ところが、「ポプテピピック」に出演した時に「大御所なんだから、仕事選べよ、
なんでこんなクソアニメを!」とのリプライが殺到したそうです。


その時の古川さんの反論は
「冗談ではない。アニメのキャラ声は本職だ。第1仕事を選べるほど偉い立場に無い。
一本の仕事を取るのにマネージャーさんが何度頭を下げるかご存知か!」
でした。
流石に、声の知れ渡った大御所の古川さんだと、オーディションこそ無いようですが、
マネージャーが大変な営業活動をしているのが分かります。
声優さんの立場は、大御所でもこういう状況です。使ってもらう立場なのです。
声優さんは、一つの仕事を得るのがどんなに大変か、自分の経験からよく知っている
のです。


さて、ここからが本題です(笑)。
スフィアは、会社命令で結成された声優ユニットです。そして、メンバーは仕事を
得る事の重さを理解しています。その事を考えれば、メンバーからスフィアを簡単に
「解散したい」とか「休みたい」とは言えない筈です。
「解散した声優ユニットもあるよね」という声もありそうです。
私はそういう事例は「メンバー間の格差(忙しさの違い)」「メンバー同士、あるいは
メンバーと会社の関係悪化」が原因だと思っています。


ところが、スフィアには、そういう要素は見当たりません。
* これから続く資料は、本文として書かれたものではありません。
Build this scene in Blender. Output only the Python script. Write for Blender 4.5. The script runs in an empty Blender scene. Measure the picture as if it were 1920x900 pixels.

メンバーと会社の関係は
他の事務所より遥に強いです。
これは会社設立時には、スフィアの4人しかいなかったのが大きいです。
メンバーは、お互いをリスペクトする発言を繰り返ししているし、メンバーが出演
する舞台には、時間がある限り他のメンバーが観に行っています。
これを今日までずっと続けているのは、強い信頼関係があればこそです。


だから、スフィアの「音楽活動だけ休止」の意味が全く分かりません。
元気なスフィアを見ていると、音楽活動が出来ない理由が見えないのです。
確かに精神的に大変な時期はあった(5周年ぐらいの時期)ようですが、そこは乗り
切ったという話ですからね。
そして、新生スフィアへの準備活動が「月1回の定例会議」と聞いては尚更です。
音楽活動やっても、会議の時間ぐらい取れるじゃないか。


まぁ、その「充電」のお陰で、あやひーのミュージカル主演が実現したのかも知れない
と思うと、若干複雑な気持ちになりますが・・・。


スフィアが「ランティス祭り2019」に出演するのなら、私も「充電」が必要かな。